══ INFORMATION SHOWN

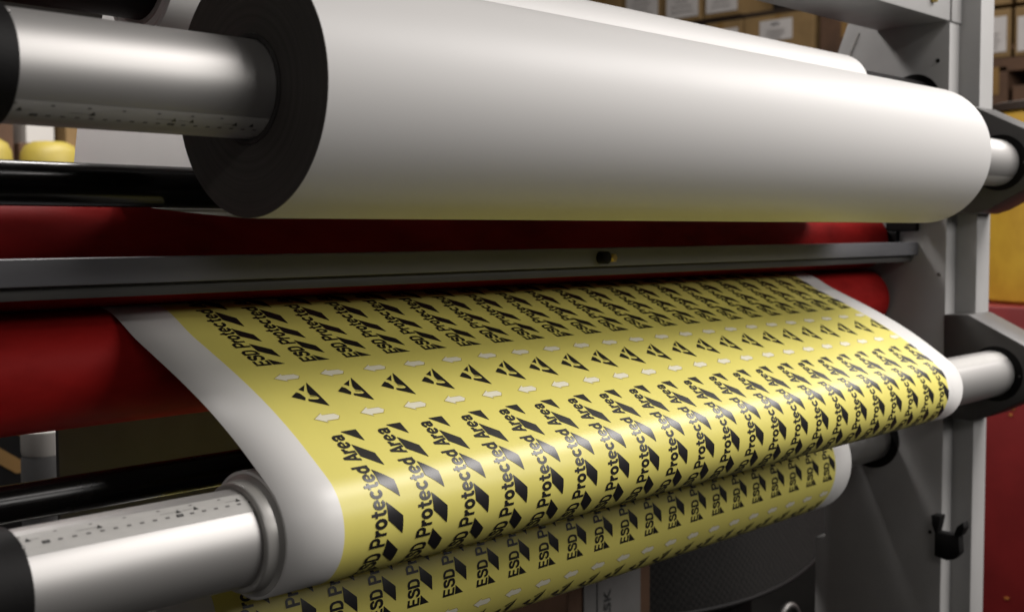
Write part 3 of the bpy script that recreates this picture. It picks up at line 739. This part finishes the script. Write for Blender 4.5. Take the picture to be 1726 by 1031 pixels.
# office chair, dark, behind the lower opening
t = thing("office_chair", "black office chair with woven mesh back, behind the machine's lower opening", "chair", (2.0, 1.5, -1.10))
bm = bmesh.new()
n = 24; g = []
for i in range(n + 1):
    u = i / n * 2 - 1; row = []
    for k in range(13):
        v = k / 12
        w = 0.38 * (1 - 0.16 * abs(v - 0.5) ** 1.5 * 2)
        row.append(bm.verts.new((2.02 + u * w, 1.24 + 0.05 * u * u + 0.02 * math.sin(v * 3), -0.700 + v * 0.52 + 0.02 * u * u * (1 - 2 * v))))
    g.append(row)
for i in range(n):
    for k in range(12): bm.faces.new((g[i][k], g[i + 1][k], g[i + 1][k + 1], g[i][k + 1]))
rim = [g[i][12].co.copy() for i in range(n + 1)] + [g[n][k].co.copy() for k in range(11, -1, -1)] + [g[i][0].co.copy() for i in range(n - 1, -1, -1)] + [g[0][k].co.copy() for k in range(1, 12)]
bmesh.ops.solidify(bm, geom=bm.faces[:], thickness=0.006); obj("backrest", bm, 'mesh', t, True, 60)
bm = bmesh.new(); tube(bm, rim + [rim[0]], 0.005, 10); obj("back_frame", bm, 'black', t, True, 60)
bm = bmesh.new(); box(bm, 1.76, 2.24, 1.30, 1.74, -0.745, -0.70, bev=0.02); obj("seat", bm, 'black', t, True)
bm = bmesh.new(); tube(bm, [(1.95 + 0.034 * math.cos(R(a)) , 1.14, -0.722 + 0.036 * math.sin(R(a))) for a in range(0, 181, 15)], 0.007, 12); tube(bm, [(1.95, 1.14, -0.73), (1.93, 1.35, -0.74)], 0.006, 10); obj("chrome_lever", bm, 'chrome', t, True, 60)
bm = bmesh.new(); box(bm, 1.96, 2.04, 1.27, 1.33, -0.76, -0.62, bev=0.01); obj("back_stem", bm, 'black', t, True)
bm = bmesh.new(); lathe(bm, [(-1.04, 0), (-1.04, 0.03), (-0.72, 0.03)], (2.00, 1.52), 'z', 24); obj("gas_column", bm, 'black', t, True)
for k in range(5):
    a = 2 * math.pi * k / 5; bm = bmesh.new()
    tube(bm, [(2.00, 1.52, -1.03), (2.00 + 0.27 * math.cos(a), 1.52 + 0.27 * math.sin(a), -1.055)], 0.016, 10)
    tube(bm, [(2.00 + 0.27 * math.cos(a), 1.505 + 0.27 * math.sin(a), -1.075), (2.00 + 0.27 * math.cos(a), 1.535 + 0.27 * math.sin(a), -1.075)], 0.025, 14)
    obj("castor_leg", bm, 'black', t, True)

════

= GOAL =
Set every line down exactly as written, leaving each picture out.

= SOLUTION BELOW =
Write part 3 of the bpy script that recreates this picture. It picks up at line 739. This part finishes the script. Write for Blender 4.5. Take the picture to be 1726 by 1031 pixels.
# office chair, dark, behind the lower opening
t = thing("office_chair", "black office chair with woven mesh back, behind the machine's lower opening", "chair", (2.0, 1.5, -1.10))
bm = bmesh.new()
n = 24; g = []
for i in range(n + 1):
    u = i / n * 2 - 1; row = []
    for k in range(13):
        v = k / 12
        w = 0.38 * (1 - 0.16 * abs(v - 0.5) ** 1.5 * 2)
        row.append(bm.verts.new((2.02 + u * w, 1.24 + 0.05 * u * u + 0.02 * math.sin(v * 3), -0.700 + v * 0.52 + 0.02 * u * u * (1 - 2 * v))))
    g.append(row)
for i in range(n):
    for k in range(12): bm.faces.new((g[i][k], g[i + 1][k], g[i + 1][k + 1], g[i][k + 1]))
rim = [g[i][12].co.copy() for i in range(n + 1)] + [g[n][k].co.copy() for k in range(11, -1, -1)] + [g[i][0].co.copy() for i in range(n - 1, -1, -1)] + [g[0][k].co.copy() for k in range(1, 12)]
bmesh.ops.solidify(bm, geom=bm.faces[:], thickness=0.006); obj("backrest", bm, 'mesh', t, True, 60)
bm = bmesh.new(); tube(bm, rim + [rim[0]], 0.005, 10); obj("back_frame", bm, 'black', t, True, 60)
bm = bmesh.new(); box(bm, 1.76, 2.24, 1.30, 1.74, -0.745, -0.70, bev=0.02); obj("seat", bm, 'black', t, True)
bm = bmesh.new(); tube(bm, [(1.95 + 0.034 * math.cos(R(a)) , 1.14, -0.722 + 0.036 * math.sin(R(a))) for a in range(0, 181, 15)], 0.007, 12); tube(bm, [(1.95, 1.14, -0.73), (1.93, 1.35, -0.74)], 0.006, 10); obj("chrome_lever", bm, 'chrome', t, True, 60)
bm = bmesh.new(); box(bm, 1.96, 2.04, 1.27, 1.33, -0.76, -0.62, bev=0.01); obj("back_stem", bm, 'black', t, True)
bm = bmesh.new(); lathe(bm, [(-1.04, 0), (-1.04, 0.03), (-0.72, 0.03)], (2.00, 1.52), 'z', 24); obj("gas_column", bm, 'black', t, True)
for k in range(5):
    a = 2 * math.pi * k / 5; bm = bmesh.new()
    tube(bm, [(2.00, 1.52, -1.03), (2.00 + 0.27 * math.cos(a), 1.52 + 0.27 * math.sin(a), -1.055)], 0.016, 10)
    tube(bm, [(2.00 + 0.27 * math.cos(a), 1.505 + 0.27 * math.sin(a), -1.075), (2.00 + 0.27 * math.cos(a), 1.535 + 0.27 * math.sin(a), -1.075)], 0.025, 14)
    obj("castor_leg", bm, 'black', t, True)